§ **Description of the task**
Omit every picture, and retype the lines that run from the beginning of the data below through the line containing "bg.inputs[0].default_value = (0.86, 0.97, 1.0, 1);", inclusive.

[START Data for the task]

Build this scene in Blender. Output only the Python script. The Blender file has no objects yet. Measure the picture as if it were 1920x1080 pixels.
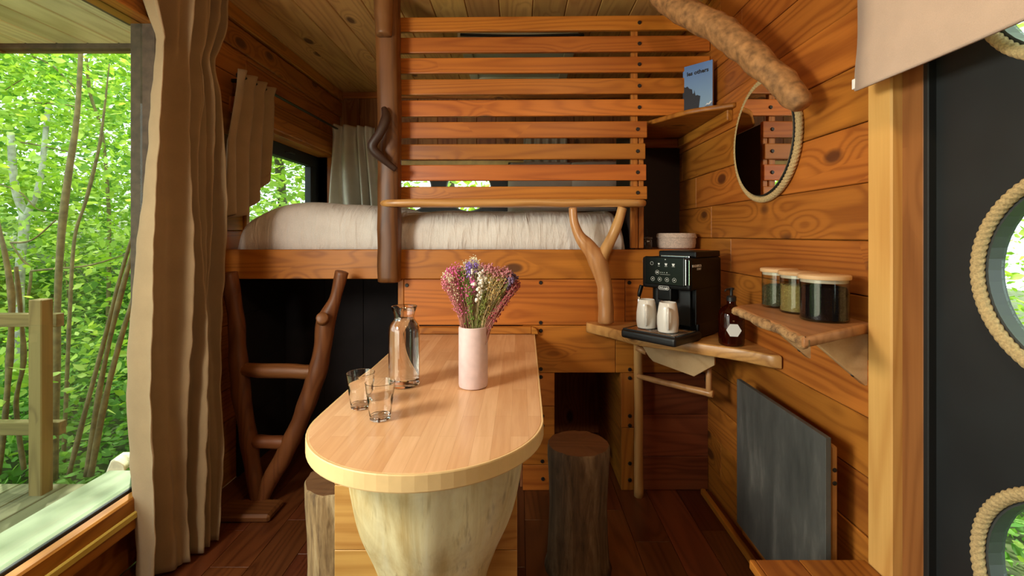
import bpy, bmesh, math, random
import numpy as np
from mathutils import Vector, Matrix, noise

random.seed(7); np.random.seed(7)
PI = math.pi
sc = bpy.context.scene
COL = sc.collection

# ------------------------------------------------------------------ camera, sky, light, exposure
F = 880.0; CX = 975.0; CY = 440.0; EYE = 1.22
cam_d = bpy.data.cameras.new('camera'); cam = bpy.data.objects.new('camera', cam_d); COL.objects.link(cam)
cam.location = (0, 0, EYE); cam.rotation_euler = (PI / 2, 0, 0)
cam_d.sensor_width = 36; cam_d.lens = 36 * F / 1920
cam_d.shift_x = -(CX - 960) / 1920; cam_d.shift_y = -(540 - CY) / 1920
cam_d.clip_start = 0.02; cam_d.clip_end = 200
sc.camera = cam
sc.view_settings.view_transform = 'Standard'; sc.view_settings.look = 'None'
sc.view_settings.gamma = 1; sc.view_settings.use_curve_mapping = False
sc.view_settings.exposure = 0.0

world = bpy.data.worlds.new('world'); sc.world = world; world.use_nodes = True
bg = world.node_tree.nodes['Background']
bg.inputs[0].default_value = (0.86, 0.97, 1.0, 1); bg.inputs[1].default_value = 3.0

def light(name, kind, loc, direction, energy, color, **kw):
    d = bpy.data.lights.new(name, kind); o = bpy.data.objects.new(name, d); COL.objects.link(o)
    o.location = loc
    o.rotation_euler = Vector(direction).to_track_quat('-Z', 'Y').to_euler()
    d.energy = energy; d.color = color
    for k, v in kw.items(): setattr(d, k, v)
    return o
light('sun', 'SUN', (0, 0, 10), (0.42, -0.55, -1.0), 12.0, (1.0, 0.97, 0.88), angle=0.02)
# daylight that comes in through the big left-hand window, beside the camera
light('window_daylight', 'AREA', (-1.36, 0.42, 1.62), (1.0, 0.55, -0.42), 30, (1.0, 0.93, 0.80),
      shape='RECTANGLE', size=0.42, size_y=0.38)
# softer daylight through the lower half of the same window
light('window_daylight_low', 'AREA', (-1.36, 0.25, 0.85), (1.0, 0.75, -0.10), 9, (1.0, 0.93, 0.72), shape='RECTANGLE', size=1.1, size_y=0.7)
# the cabin's warm ceiling lamp, above and behind the camera
light('ceiling_lamp_light', 'AREA', (0.25, 0.25, 2.2), (0.05, 0.75, -0.62), 6, (1.0, 0.76, 0.46), shape='DISK', size=0.16)

# ------------------------------------------------------------------ helpers
WM = {}
def at(px, py, Y): return Vector(((px - CX) / F * Y, Y, EYE - (py - CY) / F * Y))
def link(name, data, mat=None, parent=None, M=None):
    o = bpy.data.objects.new(name, data); COL.objects.link(o)
    M = M if M is not None else Matrix.Identity(4)
    o.matrix_basis = M
    if parent is not None:
        o.parent = parent; o.matrix_parent_inverse = WM[parent.name].inverted()
    WM[o.name] = M.copy()
    if mat is not None and data is not None and len(data.materials) == 0: data.materials.append(mat)
    return o
def empty(name, loc=(0, 0, 0), label=None, cat=None, group=None, kind=None):
    o = link(name, None, M=Matrix.Translation(Vector(loc)))
    return tag(o, label, cat, group, kind)
def tag(o, label=None, cat=None, group=None, kind=None):
    for k, v in (('label', label), ('category', cat), ('group', group), ('kind', kind)):
        if v: o[k] = v
    return o
def bm_mesh(bm, name='m', smooth=False):
    me = bpy.data.meshes.new(name); bm.normal_update(); bm.to_mesh(me); bm.free()
    if smooth: me.polygons.foreach_set('use_smooth', [True] * len(me.polygons))
    return me
def box_mesh(sx, sy, sz, bev=0.002, seg=1):
    bm = bmesh.new(); bmesh.ops.create_cube(bm, size=1)
    bmesh.ops.scale(bm, vec=(sx, sy, sz), verts=bm.verts)
    if bev > 0: bmesh.ops.bevel(bm, geom=bm.edges[:], offset=min(bev, .45 * min(sx, sy, sz)), segments=seg, affect='EDGES', profile=.6)
    return bm_mesh(bm)
def box(name, a, b, mat, parent=None, bev=0.002, seg=1, M=None):
    lo = Vector([min(a[i], b[i]) for i in range(3)]); hi = Vector([max(a[i], b[i]) for i in range(3)])
    s = hi - lo; T = Matrix.Translation((lo + hi) / 2)
    if M is not None: T = M @ T
    return link(name, box_mesh(s.x, s.y, s.z, bev, seg), mat, parent, T)
def centred(verts, faces, smooth):
    c = Vector(np.mean(np.array([tuple(v) for v in verts]), axis=0))
    me = bpy.data.meshes.new('m'); me.from_pydata([tuple(Vector(v) - c) for v in verts], [], faces); me.update()
    if smooth: me.polygons.foreach_set('use_smooth', [True] * len(me.polygons))
    return me, Matrix.Translation(c)
def mesh_obj(name, verts, faces, mat, parent=None, smooth=True, M=None):
    me, T = centred(verts, faces, smooth)
    bm = bmesh.new(); bm.from_mesh(me); bmesh.ops.recalc_face_normals(bm, faces=bm.faces[:]); bm.to_mesh(me); bm.free()
    if smooth: me.polygons.foreach_set('use_smooth', [True] * len(me.polygons))
    if M is not None: T = M @ T
    return link(name, me, mat, parent, T)
def catmull(pts, n, closed=False):
    pts = [tuple(p) for p in pts]; out = []; L = len(pts)
    segs = L if closed else L - 1
    for i in range(segs):
        g = lambda k: np.array(pts[(i + k) % L] if closed else pts[min(max(i + k, 0), L - 1)], float)
        p0, p1, p2, p3 = g(-1), g(0), g(1), g(2)
        for j in range(n):
            t = j / n
            out.append(.5 * ((2 * p1) + (-p0 + p2) * t + (2 * p0 - 5 * p1 + 4 * p2 - p3) * t * t + (-p0 + 3 * p1 - 3 * p2 + p3) * t ** 3))
    if not closed: out.append(np.array(pts[-1], float))
    return out
def sweep(points, sides=12, n=6, closed=False, rad=None, bump=0.0, bf=18, round_end=True):
    """points: (x,y,z,r) control list -> verts, faces. rad(theta, s) multiplies the radius."""
    P = catmull(points, n, closed); m = len(P)
    pos = [Vector(p[:3]) for p in P]; r = [max(p[3], 1e-4) for p in P]
    if not closed and round_end:   # slightly domed ends
        for e, d in ((0, 1), (m - 1, -1)):
            pass
    tan = [((pos[(i + 1) % m] if closed or i < m - 1 else pos[i]) - (pos[i - 1] if closed or i > 0 else pos[i])).normalized() for i in range(m)]
    ref = Vector((0, 0, 1)) if abs(tan[0].z) < .8 else Vector((1, 0, 0))
    u = (ref - tan[0] * ref.dot(tan[0])).normalized()
    V = []; s = 0; us = []
    for i in range(m):
        if i: s += (pos[i] - pos[i - 1]).length
        u = (u - tan[i] * u.dot(tan[i])).normalized(); w = tan[i].cross(u)
        for k in range(sides):
            th = 2 * PI * k / sides; rr = r[i] * (rad(th, s) if rad else 1)
            q = pos[i] + (u * math.cos(th) + w * math.sin(th)) * rr
            if bump: q += (u * math.cos(th) + w * math.sin(th)) * bump * noise.noise(q * bf)
            V.append(q)
    Fc = []
    for i in range(m if closed else m - 1):
        for k in range(sides):
            a = i * sides + k; b = i * sides + (k + 1) % sides; j = (i + 1) % m
            Fc.append((a, b, j * sides + (k + 1) % sides, j * sides + k))
    if not closed:
        for i, d in ((0, -1), (m - 1, 1)):
            c0 = len(V)
            for k in range(sides):   # inner ring for a chamfered end
                V.append(pos[i].lerp(V[i * sides + k], .8) + tan[i] * d * r[i] * .12)
            cc = len(V); V.append(pos[i] + tan[i] * d * r[i] * .15)
            for k in range(sides):
                a = i * sides + k; b = i * sides + (k + 1) % sides
                Fc.append((a, b, c0 + (k + 1) % sides, c0 + k)); Fc.append((c0 + k, c0 + (k + 1) % sides, cc))
    return V, Fc
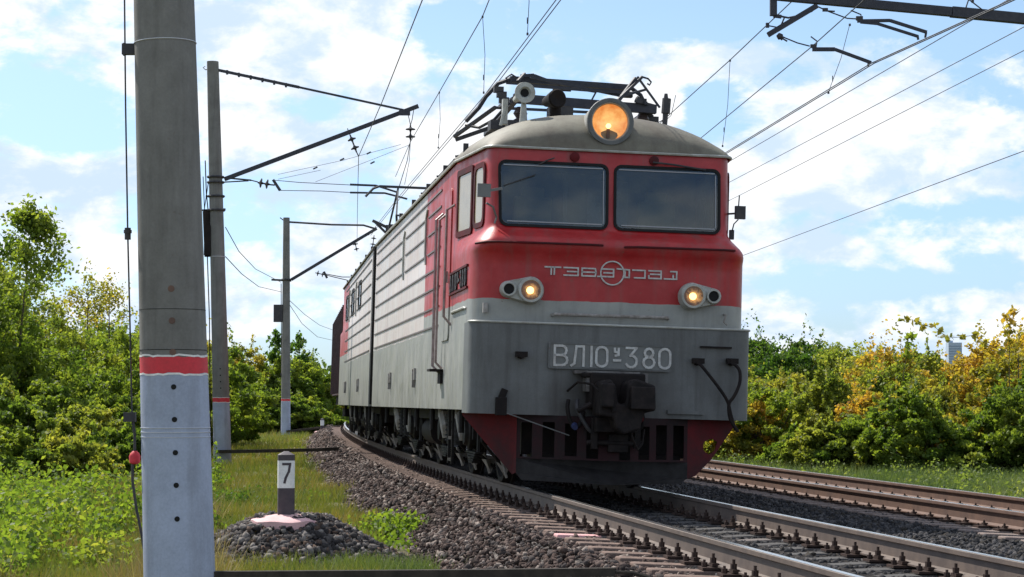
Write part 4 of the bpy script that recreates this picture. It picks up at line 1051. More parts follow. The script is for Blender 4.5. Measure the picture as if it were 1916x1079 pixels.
# ---------------------------------------------------------------- picket posts
def picket(x, y, z, side, h, seven, label):
    root = empty('picket_post', Vector((x, y, z)), label=label, cat='marker post', group='picket posts beside the near track')
    root.rotation_euler = (0, 0, R(9))
    w = side / 2
    segs = [('black_foot', 0, h * .42, M['ink']), ('white_band', h * .42, h * .855, M['white'])]
    for nm, z0, z1, m in segs:
        b = MB(); b.prism(rrect(-w, -w, w, w, w * .28, 3), lambda a, c_, t: Vector((a, c_, t)), z0, z1); b.build(nm, m, root, smooth=True)
    b = MB(); rr_ = rrect(-w, -w, w, w, w * .28, 3); n = len(rr_); z0 = h * .855
    b.add([(a, c_, z0) for a, c_ in rr_] + [(a, c_, z0 + h * .09) for a, c_ in rr_] + [(a * .25, c_ * .25, h) for a, c_ in rr_],
          [(i + q * n, (i + 1) % n + q * n, (i + 1) % n + (q + 1) * n, i + (q + 1) * n) for q in (0, 1) for i in range(n)] + [tuple(range(2 * n, 3 * n))]); b.build('black_cap', M['ink'], root, smooth=True)
    if seven:
        b = MB(); pol = text_polys([('7', -.036, h * .51, 1)], .14, h * .29)
        strokes(b, pol, .024, lambda u, v, t: Vector((u, -w - t, v)), -.002, .003); b.build('numeral', M['ink'], root)
    b = MB(); n = 30; ang_ = [2 * math.pi * i / n for i in range(n)]
    rim = [(.42 * (1 + .03 * math.sin(3 * a + 1) + .03 * math.sin(7 * a)) * math.cos(a) * .84, .42 * (1 + .03 * math.cos(5 * a)) * math.sin(a)) for a in ang_]
    V = []
    for f, zz_ in ((1.0, -.16), (1.0, -.055), (.96, -.045), (.6, -.022), (.3, .0)): V += [(x * f, y * f, zz_ + .006 * math.sin(5 * k_ + f * 9)) for k_, (x, y) in enumerate(rim)]
    b.add(V, [(i + q * n, (i + 1) % n + q * n, (i + 1) % n + (q + 1) * n, i + (q + 1) * n) for q in range(4) for i in range(n)] + [tuple(range(4 * n, 5 * n))])
    b.build('painted_base', M['pink'], root, smooth=True)
    return root
p_ = P(535, 962, 20.2); picket(p_.x, p_.y, p_.z, .165, .625, True, 'black and white picket post numbered 7 on a pink base')
p_ = P(603, 795, 93); picket(p_.x, p_.y, -.35, .16, .55, False, 'tiny distant marker post on a pale base far along the ballast')

# ---------------------------------------------------------------- catenary poles
def pole(base, top, r0, r1, bands, label, holes=()):
    """bands: (z_red_low, z_red_high) world heights; below them whitewash"""
    base, top = Vector(base), Vector(top); d = top - base
    root = empty('concrete_pole', base, label=label, cat='pole', group='overhead line poles')
    at = lambda z: (d * ((z - base.z) / d.z))
    rad = lambda z: r0 + (r1 - r0) * (z - base.z) / d.z
    zr0, zr1 = bands
    def seg(nm, z0, z1, m, e=0, rings=6):
        b = MB(); pr = [z0 + (z1 - z0) * i / rings for i in range(rings + 1)]
        V = []; n = 40
        for z in pr:
            c_ = at(z); r_ = rad(z) + e
            for k in range(n): a = 2 * math.pi * k / n; V.append((c_.x + r_ * math.cos(a), c_.y + r_ * math.sin(a), c_.z + (0 if z in (top.z, base.z - .5) else .0035 * (math.sin(5 * a + z0 * 40) + .8 * math.sin(11 * a + z0 * 90) + .5 * math.sin(19 * a)))))
        Fs = [(i * n + k, i * n + (k + 1) % n, (i + 1) * n + (k + 1) % n, (i + 1) * n + k) for i in range(rings) for k in range(n)] + [tuple(range(n))[::-1], tuple(range(rings * n, (rings + 1) * n))]
        b.add(V, Fs); return b.build(nm, m, root, smooth=True)
    seg('shaft', zr1 - .02, top.z, M['concrete']); seg('red_band', zr0, zr1, M['redband'], .002, 1); seg('whitewashed_foot', base.z - .5, zr0 + .02, M['bluegrey'], .001)
    if r0 > .1:
        seg('white_line', zr1, zr1 + .012, M['white'], .003, 1); seg('white_line', zr0 - .012, zr0, M['white'], .003, 1)
    b = MB()
    for z in holes:
        c_ = at(z); r_ = rad(z); dirv = Vector((-c_.x - base.x, -base.y, 0)).normalized(); dirv = Vector((.02, -1, 0)).normalized()
        dirv = (Vector((0, 0, 0)) - Vector((base.x, base.y, 0))).normalized() + Vector((-.02, 0, 0)); dirv.normalize()
        b.cyl(c_ + dirv * (r_ - .02), c_ + dirv * (r_ + .0035), .017, n=14)
    if holes: b.build('hole', M['rubber'], root)
    return root, at, rad
def ring_on(root, at, rad, z, th, h, m, nm='collar', tilt=0):
    b = MB(); c_ = at(z); r_ = rad(z)
    b.tube([c_ + Vector(((r_ + th / 2) * math.cos(a), (r_ + th / 2) * math.sin(a), tilt * math.cos(a))) for a in [2 * math.pi * i / 36 for i in range(37)]], h, 6)
    return b.build(nm, m, root)
def zat(v, D): return P(958, v, D).z
# pole one (close)
D1 = 13.0
bz = -.65; tz = 9.4
c0 = P(307, 0, D1); c1 = P(336, 1079, D1); sl = (c1.x - c0.x) / (c1.z - c0.z)
base = Vector((c0.x + sl * (bz - c0.z), D1, bz)); top = Vector((c0.x + sl * (tz - c0.z), D1, tz))
r_at0 = 56.5 / F_PX * D1; r_at900 = 64.3 / F_PX * D1; z0_, z9_ = c0.z, zat(900, D1)
k_ = (r_at0 - r_at900) / (z0_ - z9_)
pr, at1, rad1 = pole(base, top, r_at900 + k_ * (bz - z9_), r_at900 + k_ * (tz - z9_), (zat(699, D1), zat(668, D1)), 'large close concrete pole with red band and blue grey foot at far left',
     [zat(v, D1) for v in (724, 784, 845, 905, 967)])
b = MB()
for v in (543, 602, 660):
    c_ = at1(zat(v, D1)); dv = Vector((-base.x - .2, -base.y, 0)).normalized(); b.cyl(c_ + dv * (rad1(0) - .05), c_ + dv * (rad1(zat(v, D1)) + .003), .021, n=14)
b.build('hole', M['rust'], pr)
for v, m, h in ((800, 'chrome', .0025), (808, 'chrome', .0025), (817, 'chrome', .002)): ring_on(pr, at1, rad1, zat(v, D1) - 0, .005, h, M[m], 'wire_wrap')
ring_on(pr, at1, rad1, zat(81, D1), .004, .0035, M['chrome'], 'wire_wrap', .006); ring_on(pr, at1, rad1, zat(580, D1), .002, .0018, M['rubber'], 'joint_line'); ring_on(pr, at1, rad1, zat(655, D1), .003, .002, M['rubber'], 'joint_line')
# down cable at its left
def lp(pt): return pt - base
b = MB(); pts = [lp(P(u, v, D1 + .05)) for u, v in ((232, -400), (233, 0), (235, 200), (239, 436), (244, 640), (247, 778))]; b.tube(pts, .006); dc = b.build('down_cable', M['black'], pr)
b = MB(); pts = [lp(P(u, v, D1 + .05)) for u, v in ((247, 778), (252, 812), (252, 845), (248, 870), (248, 900), (255, 950), (265, 1000), (275, 1060), (290, 1200))]; b.tube(pts, .010); b.build('down_cable', M['black'], pr)
b = MB(); b.cyl(lp(P(239, 426, D1 + .05)), lp(P(239, 448, D1 + .05)), .02, n=10); b.cyl(lp(P(239, 430, D1 + .05)), lp(P(239, 436, D1 + .05)), .026, n=10); b.box(lp(P(243, 780, D1 + .05)), (.075, .05, .06)); b.build('cable_clamp', M['black'], pr)
b = MB(); b.lathe(lp(P(252, 868, D1 + .05)), (0, 0, 1), [(0, .02), (.01, .034), (.05, .037), (.07, .028), (.085, .012)], 14); b.build('spark_gap', M['redband'], pr, smooth=True)
b = MB(); b.box(lp(P(242, 92, D1 + .02)), (.09, .05, .07)); b.bar(lp(P(232, 80, D1)), lp(P(232, 104, D1)), .012); b.build('cable_bracket', M['black'], pr)
b = MB(); p0 = P(234, 1074, D1); pts = [P(345, 1077, D1), P(500, 1076, D1), P(900, 1073, D1 + .1), P(1150, 1070, D1 + .15)]; 
b = MB()
for i in range(len(pts) - 1): b.bar(pts[i], pts[i + 1], .06, .055)
b.tube([pts[-1], P(1185, 1072, D1 + .2), P(1230, 1085, D1 + .2), P(1290, 1100, D1 + .1)], .014)
tag(b.build('ground_lead', M['duct']), 'dark timber covered ground lead crossing the ballast at the bottom edge', 'ground lead', 'ground leads from pole to rail')

# insulator string
def discs(b, a, c_, n=2, r=.10):
    a, c_ = Vector(a), Vector(c_); d = c_ - a
    b.cyl(a, c_, .02, n=8)
    for i in range(n):
        o = a + d * ((i + .5) / n); b.lathe(o, d.normalized(), [(-.05, .03), (-.03, .04), (-.0, r), (.02, r), (.03, .03), (.06, .03)], 14)
# pole two
D2 = 51.0
base = P(417, 872, D2); base.z -= .05; top = P(398, 115, D2)
p2, at2, rad2 = pole(base, top, .222, .148, (zat(752, D2), zat(744, D2)), 'second concrete pole carrying a long slanting bracket arm', [zat(v, D2) for v in (690, 702, 714, 726)])
def q2(u, v, dd=0): return P(u, v, D2 + dd) - base
for v in (331, 341, 367, 393): ring_on(p2, at2, rad2, zat(v, D2), .05, .03, M['black'])
ring_on(p2, at2, rad2, zat(480, D2), .01, .008, M['chrome'], 'wire_wrap')
b = MB(); b.bar(q2(420, 335), q2(783, 198), .085, .10); b.box(q2(757, 211), (.28, .10, .12)); b.build('bracket_arm', M['steel'], p2)
b = MB(); b.bar(q2(404, 130), q2(560, 163), .055, .07); b.bar(q2(560, 163), q2(757, 206), .05); 
for k in range(6): b.box(q2(425 + k * 22, 135 + k * 4.8), (.05, .06, .11))
b.tube([q2(404, 130), q2(384, 130), q2(380, 126), q2(384, 124)], .012); b.build('stay_rod', M['steel'], p2)
b = MB(); b.bar(q2(408, 331), q2(470, 337), .04); b.bar(q2(410, 341), q2(465, 338), .03); b.tube([q2(470, 337), q2(482, 340)], .015); discs(b, q2(482, 341), q2(505, 345), 2, .12); b.bar(q2(511, 336), q2(524, 356), .07); b.tube([q2(504, 345), q2(514, 346)], .02); b.build('tension_insulator', M['black'], p2)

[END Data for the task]

§ **Written response**
Build this scene in Blender. Output only the Python script. The Blender file has no objects yet. Measure the picture as if it were 1920x1080 pixels.
import bpy, bmesh, math, random
import numpy as np
from mathutils import Vector, Matrix, noise

random.seed(7); np.random.seed(7)
PI = math.pi
sc = bpy.context.scene
COL = sc.collection

# ------------------------------------------------------------------ camera, sky, light, exposure
F = 880.0; CX = 975.0; CY = 440.0; EYE = 1.22
cam_d = bpy.data.cameras.new('camera'); cam = bpy.data.objects.new('camera', cam_d); COL.objects.link(cam)
cam.location = (0, 0, EYE); cam.rotation_euler = (PI / 2, 0, 0)
cam_d.sensor_width = 36; cam_d.lens = 36 * F / 1920
cam_d.shift_x = -(CX - 960) / 1920; cam_d.shift_y = -(540 - CY) / 1920
cam_d.clip_start = 0.02; cam_d.clip_end = 200
sc.camera = cam
sc.view_settings.view_transform = 'Standard'; sc.view_settings.look = 'None'
sc.view_settings.gamma = 1; sc.view_settings.use_curve_mapping = False
sc.view_settings.exposure = 0.0

world = bpy.data.worlds.new('world'); sc.world = world; world.use_nodes = True
bg = world.node_tree.nodes['Background']
bg.inputs[0].default_value = (0.86, 0.97, 1.0, 1); bg.inputs[1].default_value = 3.0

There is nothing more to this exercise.